After reading through professional works, I understood everything they said. That’s really big progress for me because I know what to do now. I’m trying to poke holes and find flaws in those professional works to improve my own work. I don’t have all the background knowledge, but I love learning about it—it’s so much fun.

Do you have a certain time frame to work on your project in?

My supervisor knows this is a really challenging project—there hasn’t been that much progress, even in the professional area. My supervisor hasn’t assigned me a due date because he knows it’s challenging—especially with my schoolwork!—and that there hasn’t even been that much progress with professionals. But I have a ‘due date’ for myself, personally: I hope I can finish everything by the end of 2019. I’ll have winter break to work on it, so I’ll be working all day!

What will happen after that?

My goal for the project is to get published in well-known journals, which my supervisor said was super hard because I’m a high school student—they might refuse my work without looking at it just because of that. But I’ll still try my best.

After the project, I will have to write a ten-page formal research paper, and my supervisors say it’s the most important thing because that’s where I present my idea to the professional field, so it has to be really clear and strong. I’m okay with school writing, but I don’t think my writing isn’t advanced enough to support such professional work. Plus, English is not my first language, Chinese is.

When did you come to the United States?

I came three years ago, in eighth grade. There has been a lot of progress in my English, but I don’t think it’s enough for all the things I’m doing. But I’m always learning!

Were there any big adjustments you had to make when you moved here?
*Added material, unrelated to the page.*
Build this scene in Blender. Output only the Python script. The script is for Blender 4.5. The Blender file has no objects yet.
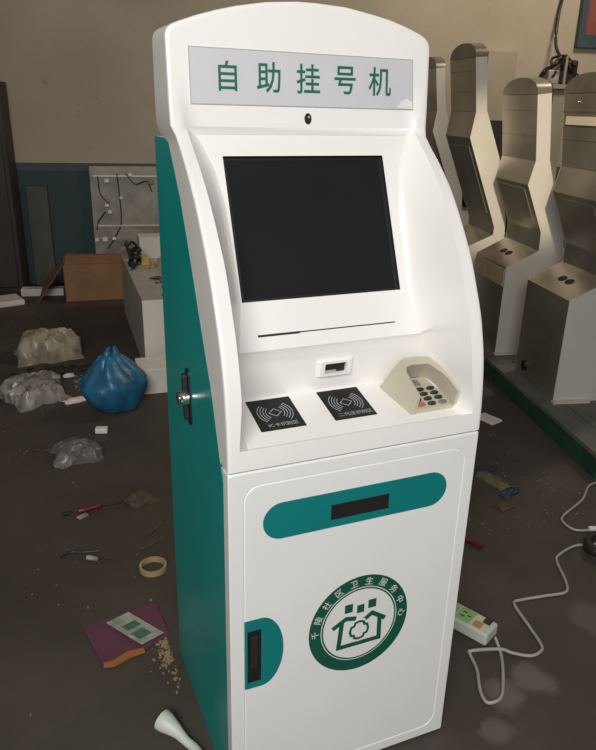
import bpy, bmesh, math, random
from mathutils import Vector, Matrix, noise
random.seed(7)
S = bpy.context.scene
COL = S.collection
PI = math.pi

# ------------------------------------------------------------------ materials
def mat(name, col, rough=0.5, metal=0.0, var=0.0, scale=8.0, bump=0.0, col2=None, spec=0.5, alpha=1.0,
        trans=0.0, coat=0.0, detail=4.0):
    m = bpy.data.materials.new(name); m.use_nodes = True
    nt = m.node_tree; b = nt.nodes['Principled BSDF']
    c = (col[0], col[1], col[2], 1)
    b.inputs['Base Color'].default_value = c
    b.inputs['Roughness'].default_value = rough
    b.inputs['Metallic'].default_value = metal
    b.inputs['Specular IOR Level'].default_value = spec
    b.inputs['Alpha'].default_value = alpha
    b.inputs['Transmission Weight'].default_value = trans
    b.inputs['Coat Weight'].default_value = coat
    if var > 0 or bump > 0 or col2:
        tc = nt.nodes.new('ShaderNodeTexCoord')
        nz = nt.nodes.new('ShaderNodeTexNoise')
        nz.inputs['Scale'].default_value = scale; nz.inputs['Detail'].default_value = detail
        nt.links.new(tc.outputs['Object'], nz.inputs['Vector'])
        cr = nt.nodes.new('ShaderNodeValToRGB')
        cr.color_ramp.elements[0].position = 0.3; cr.color_ramp.elements[1].position = 0.7
        if col2: lo, hi = c, (*col2, 1)
        else:
            lo = tuple(x * (1 - var) for x in col) + (1,); hi = tuple(min(1, x * (1 + var)) for x in col) + (1,)
        cr.color_ramp.elements[0].color = lo; cr.color_ramp.elements[1].color = hi
        nt.links.new(nz.outputs['Fac'], cr.inputs['Fac'])
        nt.links.new(cr.outputs['Color'], b.inputs['Base Color'])
        if bump > 0:
            bp = nt.nodes.new('ShaderNodeBump'); bp.inputs['Strength'].default_value = bump
            bp.inputs['Distance'].default_value = 0.01
            nt.links.new(nz.outputs['Fac'], bp.inputs['Height']); nt.links.new(bp.outputs['Normal'], b.inputs['Normal'])
    return m

M = {}
M['white'] = mat('white_lacquer', (0.86, 0.84, 0.81), 0.28, var=0.015, scale=5, coat=0.15)
M['white_door'] = mat('white_door_lacquer', (0.80, 0.795, 0.78), 0.32, var=0.02, scale=4, coat=0.1)
M['teal'] = mat('teal_lacquer', (0.002, 0.27, 0.25), 0.34, var=0.06, scale=3)
M['teal_inset'] = mat('teal_inset', (0.004, 0.19, 0.185), 0.35, var=0.04, scale=6)
M['black'] = mat('black_plastic', (0.012, 0.012, 0.013), 0.4, var=0.2, scale=20)
M['glass'] = mat('screen_glass', (0.016, 0.016, 0.017), 0.12, spec=0.4, var=0.1, scale=3)
M['dark'] = mat('dark_slot', (0.01, 0.009, 0.009), 0.6)
M['sign'] = mat('sign_acrylic', (0.60, 0.59, 0.61), 0.25, var=0.03, scale=7)
M['film'] = mat('peeling_film', (0.78, 0.78, 0.78), 0.15, var=0.05, scale=30)
M['signgreen'] = mat('sign_green', (0.006, 0.13, 0.075), 0.5, var=0.05)
M['logogreen'] = mat('emblem_green', (0.004, 0.085, 0.05), 0.5, var=0.06, scale=30)
M['logowhite'] = mat('emblem_white', (0.74, 0.74, 0.72), 0.5)
M['printwhite'] = mat('print_grey', (0.42, 0.44, 0.44), 0.5)
M['reader'] = mat('reader_black', (0.008, 0.009, 0.0095), 0.5, spec=.25, var=0.2, scale=30)
M['beige'] = mat('keypad_beige', (0.50, 0.46, 0.36), 0.5, var=0.04, scale=10)
M['keydark'] = mat('key_dark', (0.02, 0.02, 0.018), 0.4, var=0.1)
M['keyred'] = mat('key_red', (0.45, 0.12, 0.10), 0.4, var=0.1)
M['keygreen'] = mat('key_green', (0.12, 0.20, 0.13), 0.4, var=0.1)
M['lcd'] = mat('lcd_grey', (0.22, 0.22, 0.21), 0.2, var=0.05)
M['chrome'] = mat('chrome', (0.82, 0.82, 0.82), 0.12, metal=1.0, var=0.03)
M['steel'] = mat('bare_steel', (0.36, 0.325, 0.27), 0.30, metal=0.7, var=0.22, scale=3.5, bump=0.02)
M['steel_side'] = mat('galvanised_sheet', (0.58, 0.55, 0.49), 0.42, metal=0.25, var=0.07, scale=3)
M['steel_lid'] = mat('dull_steel', (0.22, 0.20, 0.17), 0.35, metal=0.6, var=0.25, scale=5)
M['slot_light'] = mat('slot_light_tone', (0.62, 0.55, 0.42), 0.4, var=0.05)  # pale tone standing for light through the slot
M['board'] = mat('sun_patch_cream', (0.42, 0.33, 0.21), 0.7, var=0.15, scale=12)  # cream tone that carries the sun patch
M['pallet'] = mat('pallet_deck', (0.10, 0.105, 0.085), 0.7, var=0.3, scale=5, bump=0.1)
M['palletgreen'] = mat('pallet_green', (0.008, 0.05, 0.03), 0.65, var=0.4, scale=9, bump=0.1)
M['card'] = mat('cardboard', (0.24, 0.125, 0.058), 0.8, var=0.15, scale=6, bump=0.05)
M['cardin'] = mat('cardboard_inside', (0.21, 0.10, 0.045), 0.85, var=0.15, scale=6)
M['foam'] = mat('white_foam', (0.60, 0.56, 0.50), 0.75, var=0.06, scale=12)
M['foamwhite'] = mat('white_sheet', (0.74, 0.69, 0.63), 0.6, var=0.05, scale=9)
M['crate'] = mat('grey_white_crate', (0.42, 0.395, 0.35), 0.65, var=0.12, scale=6)
M['film_beige'] = mat('beige_film', (0.27, 0.24, 0.175), 0.35, var=0.35, scale=9, bump=0.15)
M['film_silver'] = mat('silver_film', (0.24, 0.225, 0.20), 0.3, var=0.55, scale=14, bump=0.2)
M['film_grey'] = mat('grey_film', (0.13, 0.125, 0.115), 0.35, var=0.4, scale=16, bump=0.2)
M['bluebag'] = mat('blue_plastic', (0.016, 0.115, 0.215), 0.38, var=0.35, scale=11, bump=0.9, detail=2.5)
M['brownrag'] = mat('olive_brown', (0.075, 0.055, 0.030), 0.8, var=0.3, scale=20)
M['red'] = mat('dull_red', (0.13, 0.014, 0.016), 0.4, var=0.1)
M['bright_red'] = mat('red_plastic', (0.42, 0.03, 0.035), 0.4, var=0.1)
M['tape'] = mat('tape_yellow', (0.33, 0.26, 0.13), 0.45, var=0.08, scale=30)
M['purple'] = mat('purple_card', (0.115, 0.040, 0.070), 0.6, var=0.1, scale=8)
M['orange'] = mat('orange_edge', (0.32, 0.13, 0.03), 0.7, var=0.1)
M['paper'] = mat('paper_print', (0.40, 0.40, 0.36), 0.6, col2=(0.16, 0.22, 0.16), scale=30)
M['papergreen'] = mat('paper_green', (0.06, 0.14, 0.10), 0.6, var=0.3, scale=60)
M['chip'] = mat('sawdust', (0.26, 0.19, 0.11), 0.8, var=0.3, scale=40)
M['whitecap'] = mat('white_tube', (0.58, 0.60, 0.55), 0.45, var=0.06)
M['strip_white'] = mat('strip_white', (0.55, 0.55, 0.48), 0.45, var=0.05)
M['strip_green'] = mat('strip_green', (0.26, 0.45, 0.16), 0.45, var=0.05)
M['switch'] = mat('switch_orange', (0.50, 0.22, 0.06), 0.35, var=0.05)
M['cable'] = mat('cable_white', (0.36, 0.34, 0.29), 0.5, var=0.1, scale=20)
M['cable_dark'] = mat('cable_dark', (0.02, 0.018, 0.015), 0.5, var=0.1)
M['pack_blue'] = mat('pack_blue', (0.03, 0.045, 0.085), 0.4, var=0.3, scale=20)
M['pack_green'] = mat('pack_green', (0.11, 0.11, 0.055), 0.5, var=0.3, scale=25)
M['darkwood'] = mat('dark_wood', (0.030, 0.020, 0.017), 0.6, var=0.3, scale=5)
M['pipe'] = mat('pale_green_pipe', (0.075, 0.085, 0.06), 0.6, col2=(0.035, 0.04, 0.035), scale=3)
M['cupboard'] = mat('beige_metal', (0.32, 0.27, 0.20), 0.55, var=0.06, scale=3)
M['post'] = mat('post_beige', (0.27, 0.235, 0.165), 0.6, var=0.08, scale=5)
M['plate'] = mat('panel_steel', (0.27, 0.25, 0.21), 0.5, metal=0.25, var=0.25, scale=8, bump=0.05)
M['winframe'] = mat('window_blue', (0.035, 0.055, 0.07), 0.5, var=0.15, scale=5)
M['winred'] = mat('window_redbrown', (0.20, 0.055, 0.04), 0.5, var=0.15, scale=4)
M['yellow'] = mat('yellow_box', (0.55, 0.40, 0.08), 0.5, var=0.1)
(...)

Of course. The biggest would have to be the language. When I came here, my English was so bad! I didn’t understand anything! Also, the structure of school with block schedules with the different classrooms; we didn’t have that in China, we stay in one classroom the whole day. I couldn’t speak English by that time, except for ‘thank you’ and ‘sorry’! I had to use all the translating tools on my phone. I tried to memorize 200 vocabulary words every day to get adjusted to  English—it really helped. At first, I couldn’t understand class at all. But step-by-step, I began to understand the classes, three months after I came here.

Were there any big similarities, maybe you weren’t expecting, but that happen in both places?
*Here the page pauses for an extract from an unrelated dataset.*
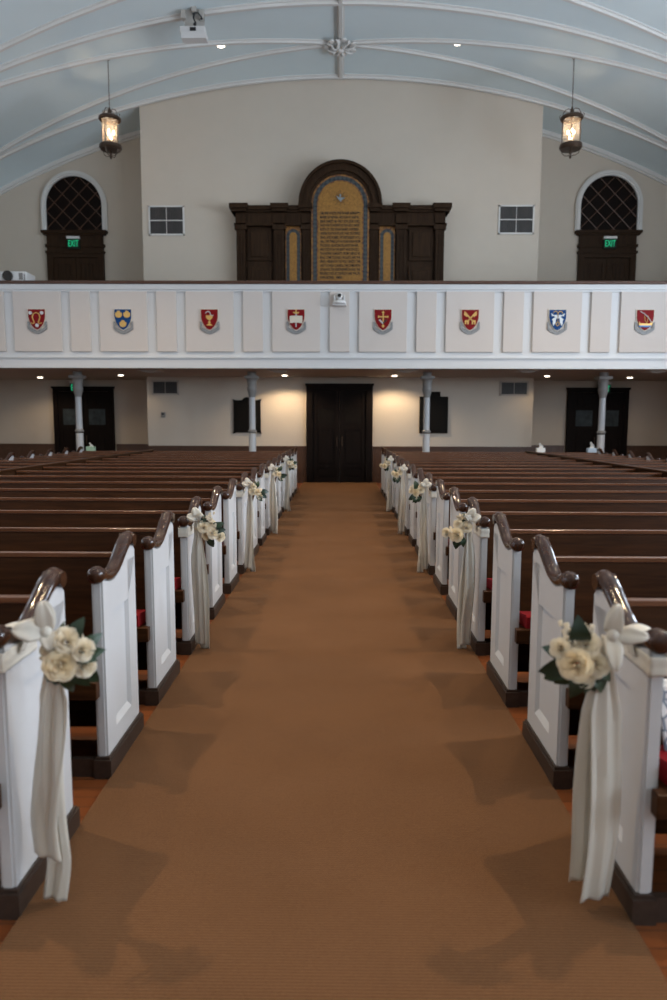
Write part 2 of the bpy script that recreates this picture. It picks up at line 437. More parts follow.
# heraldic shields -----------------------------------------------
K = .00105
def shield_outline(w_=.19, top=.222, bot=-.232):
    pts = [(-w_, top), (w_, top), (w_, top-.15)]
    for i in range(1, 9):
        t = i/9; pts.append((w_*math.cos(t*PI/2)**.85, top-.15-(top-.15-bot)*math.sin(t*PI/2)**1.0*(.55+.45*t)))
    pts.append((0, bot))
    for i in range(8, 0, -1):
        t = i/9; pts.append((-w_*math.cos(t*PI/2)**.85, top-.15-(top-.15-bot)*math.sin(t*PI/2)**1.0*(.55+.45*t)))
    pts.append((-w_, top-.15))
    return pts
def disc(cx, cy, r, n_=12): return [(cx+r*math.cos(2*PI*i/n_), cy+r*math.sin(2*PI*i/n_)) for i in range(n_)]
def shield(x, zc, field, label, charges):
    e = empty('heraldic_shield', (x, F-.057, zc), label=label, cat='shield')
    MB().prism(shield_outline(.208, .238, -.252), 'y', -.022, 0).build('border', 'shield_cream', e, label='pale cream border')
    MB().prism(shield_outline(), 'y', -.032, -.020).build('field', field, e)
    mb = MB()
    up_, lo = [], []
    for i in range(17):
        t = -1+2*i/16; up_.append((t*.215, -.235+.095*abs(t)**1.6)); lo.append((t*.222, -.325+.115*abs(t)**1.6))
    mb.band(up_, lo, 'y', -.018, 0)
    for sg in (-1, 1):
        mb.prism([(sg*.222, -.21), (sg*.17, -.225), (sg*.175, -.06), (sg*.222, -.04)], 'y', -.024, -.004)
    mb.build('scroll', 'scroll_silver', e, label='silver motto scroll')
    ins = {}
    for mat, kind, dat in charges:
        mb = ins.setdefault(mat, MB())
        if kind == 'poly': mb.prism(dat, 'y', -.046, -.03)
        elif kind == 'disc': mb.prism(disc(*dat), 'y', -.046, -.03)
        elif kind == 'line': mb.sweep([(a, -.038, b) for a, b in dat[0]], dat[1], 6)
    for mat, mb in ins.items():
        mb.build('emblem', mat, e, label='%s coloured emblem' % mat.replace('shield_', '').replace('water_', ''))
def cc(ox, oy, pts): return [((a-ox)*K, (oy-b)*K) for a, b in pts]
# 1 horseshoe shape and three roundels
o1 = (312, 440)
hs = cc(*o1, [(190, 520), (235, 535), (262, 510), (235, 450), (222, 390), (245, 325), (305, 300), (365, 325), (388, 390), (372, 450), (345, 510), (375, 535), (425, 515)])
ZC = 3.955
def at(k): return .985+1.971*k
shield(at(-4), ZC, 'shield_red', 'red shield with a bronze horseshoe shape and three silver flowers, leftmost on balcony', [('gold', 'line', (hs, .013))]+[('silver', 'disc', c) for c in [(-.138, .142, .04), (.124, .142, .04), (.006, -.139, .04)]])
def shell(cx, cy): return [(cx-.078, cy+.03), (cx-.04, cy+.045), (cx-.03, cy+.075), (cx, cy+.085), (cx+.03, cy+.075), (cx+.04, cy+.045), (cx+.078, cy+.03), (cx+.078, cy-.02), (cx+.055, cy-.06), (cx, cy-.08), (cx-.055, cy-.06), (cx-.078, cy-.02)]
shield(at(-3), ZC, 'shield_blue', 'blue shield with three gold scallop shells on the balcony front', [('gold', 'poly', shell(*p)) for p in ((-.095, .11), (.095, .11), (0, -.1))])
o3 = (345, 420)
shield(at(-2), ZC, 'shield_red', 'red shield with a gold chalice on the balcony front', [
    ('gold', 'poly', cc(*o3, [(270, 335), (425, 335), (415, 390), (375, 425), (355, 440), (375, 485), (355, 505), (425, 550), (270, 550), (335, 505), (318, 485), (340, 440), (300, 415), (275, 380)])),
    ('silver', 'line', (cc(*o3, [(262, 295), (285, 262), (325, 250), (360, 275), (372, 320), (400, 345), (432, 330)]), .011))])
o4 = (375, 410)
shield(at(-1), ZC, 'shield_red', 'red shield with an open book and upright sword, just left of balcony centre', [
    ('shield_cream', 'poly', cc(*o4, [(238, 335), (350, 330), (375, 340), (400, 330), (512, 335), (512, 488), (400, 475), (375, 490), (350, 475), (238, 488)])),
    ('gold', 'poly', cc(*o4, [(362, 200), (388, 200), (388, 255), (440, 250), (440, 270), (400, 290), (350, 290), (310, 270), (310, 250), (362, 255)])),
    ('silver', 'poly', cc(*o4, [(360, 492), (390, 492), (386, 560), (374, 580), (363, 560)])),
    ('silver', 'poly', cc(*o4, [(362, 292), (388, 292), (388, 328), (375, 336), (362, 328)]))])
o5 = (298, 405)
shield(at(0), ZC, 'shield_red', 'red shield with a gold cross above a white and dark chevron', [
    ('gold', 'poly', cc(*o5, [(290, 225), (310, 225), (330, 255), (312, 270), (314, 332), (385, 332), (395, 315), (420, 345), (395, 375), (385, 358), (314, 358), (310, 450), (290, 450), (286, 358), (215, 358), (205, 375), (180, 345), (205, 315), (215, 332), (286, 332), (288, 270), (270, 255)])),
    ('gold', 'poly', cc(*o5, [(300, 500), (335, 540), (300, 580), (265, 540)])),
    ('silver', 'poly', cc(*o5, [(205, 415), (232, 395), (300, 465), (292, 500)])),
    ('black_plastic', 'poly', cc(*o5, [(388, 415), (362, 395), (302, 465), (300, 500)]))])
o6 = (345, 415)
def key(m_):
    g = lambda pts: cc(*o6, [(345+(a-345)*m_, b) for a, b in pts])
    return [('gold', 'poly', g([(215, 240), (240, 250), (400, 430), (385, 450), (210, 262)])),
            ('gold', 'poly', g([(200, 300), (218, 265), (285, 335), (262, 362), (240, 330), (225, 335)])),
            ('gold', 'poly', g([(375, 425), (460, 425), (462, 510), (435, 512), (430, 460), (410, 460), (405, 512), (378, 512)]))]
shield(at(1), ZC, 'shield_red', 'red shield with two crossed gold keys on the balcony front', key(1)+[(a, b, [(p[0], p[1]) for p in c]) for a, b, c in key(-1)])
o7 = (392, 425)
def ax(m_):
    g = lambda pts: cc(*o7, [(392+(a-392)*m_, b) for a, b in pts])
    return [('silver', 'poly', g([(240, 290), (275, 300), (300, 325), (380, 320), (385, 400), (345, 385), (355, 400), (345, 480), (300, 560), (285, 500), (290, 450), (262, 415), (335, 370), (300, 340), (262, 355), (258, 320)])),
            ('gold', 'line', (g([(290, 285), (310, 255), (345, 243), (380, 262), (392, 300), (392, 470)]), .008))]
shield(at(2), ZC, 'shield_blue', 'blue shield with two white axe-like shapes and gold cord on the balcony front', ax(1)+ax(-1)+[('gold', 'line', (cc(*o7, [(392, 470), (362, 495), (360, 525), (385, 550), (410, 545), (425, 515), (415, 485), (392, 472)]), .009))])
o8 = (382, 430)
shield(at(3), ZC, 'shield_red', 'red shield with a gold sailing boat on blue water, rightmost on balcony', [
    ('gold', 'poly', cc(*o8, [(245, 460), (270, 500), (480, 505), (525, 470), (540, 480), (520, 545), (250, 548)])),
    ('water_blue', 'poly', cc(*o8, [(245, 550), (515, 545), (490, 575), (400, 585), (255, 580)])),
    ('silver', 'line', (cc(*o8, [(265, 250), (360, 305), (430, 365), (480, 430), (515, 485)]), .011)),
    ('gold', 'line', (cc(*o8, [(360, 330), (372, 430), (410, 500)]), .007)), ('gold', 'line', (cc(*o8, [(440, 340), (430, 430), (415, 500)]), .007))])

# camera on the balcony panel
e = empty('security_camera', (-.005, F-.056, 4.38), label='small white pan and tilt camera mounted at the middle of the balcony front', cat='camera')
mb = MB(); mb.box(-.16, .16, -.16, 0, -.13, -.09, .01); mb.lathe([(.15, -.09), (.15, -.05), (.12, -.02), (.06, 0)], (0, -.1, 0), 20); mb.box(-.13, .13, -.03, 0, -.1, .1)
mb.build('mount', 'appliance_white', e, True)
mb = MB(); mb.box(-.12, -.09, -.17, -.05, -.04, .1, .01); mb.box(.09, .12, -.17, -.05, -.04, .1, .01); mb.ball((0, -.1, .07), .088, 3, (1, 1, 1)); mb.build('head', 'appliance_white', e, True)
mb = MB(); mb.sweep([(0, -.16, .08), (0, -.21, .08)], .042, 16); mb.build('lens', 'lens_glass', e, True)

# projector resting by the rail
e = empty('projector', (-7.60, F+.42, 4.845), label='white projector with a round dark lens at the left end of the balcony rail', cat='projector')
MB().box(-.62, .37, -.2, .3, .02, .24, .03).build('body', 'appliance_white', e, True)
mb = MB(); mb.sweep([(-.05, -.19, .13), (-.05, -.25, .13)], .115, 24); mb.build('lens', 'lens_glass', e, True)
mb = MB(); mb.box(.20, .29, -.205, -.2, .05, .2); mb.box(.315, .34, -.205, -.2, .03, .17); mb.build('vent_grille', 'metal_grey', e)
mb = MB(); [mb.box(a-.03, a+.03, -.15, -.09, 0, .02) for a in (-.5, .25)]; mb.build('foot', 'black_plastic', e)
e2 = empty('projector_shelf', (-7.72, F+.12, 4.72), label='plain white shelf behind the balcony rail carrying the projector', cat='shelf')
MB().box(-.75, .65, .09, .76, .09, .125).build('board', 'appliance_white', e2)
mb = MB(); [mb.box(a-.015, a+.015, .09, .5, -.15, .09) for a in (-.5, .4)]; [mb.box(a-.015, a+.015, 0, .09, -.15, -.06) for a in (-.5, .4)]; mb.build('bracket', 'appliance_white', e2)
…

You need to try hard in both to learn!

Finally, do you have any thoughts or plans for after you graduate? Any directions you’re leaning toward?

So far, my biggest goal is to get into my dream school, which is MIT. My major right now is probably going to be computer science because I found myself getting into it, building all those fun simulations. My career, I’m not too sure about yet, I’ll have to find out in college—hopefully MIT!—and look for where I really want to go.

But, if I don’t get into MIT, another of my dream schools is Princeton. Still the same major—but at Princeton, there’s a gap year program where you can choose a destination before your undergrad year for free. I really want to go to Bolivia, to learn a different culture and language, volunteer there, and live with a local family.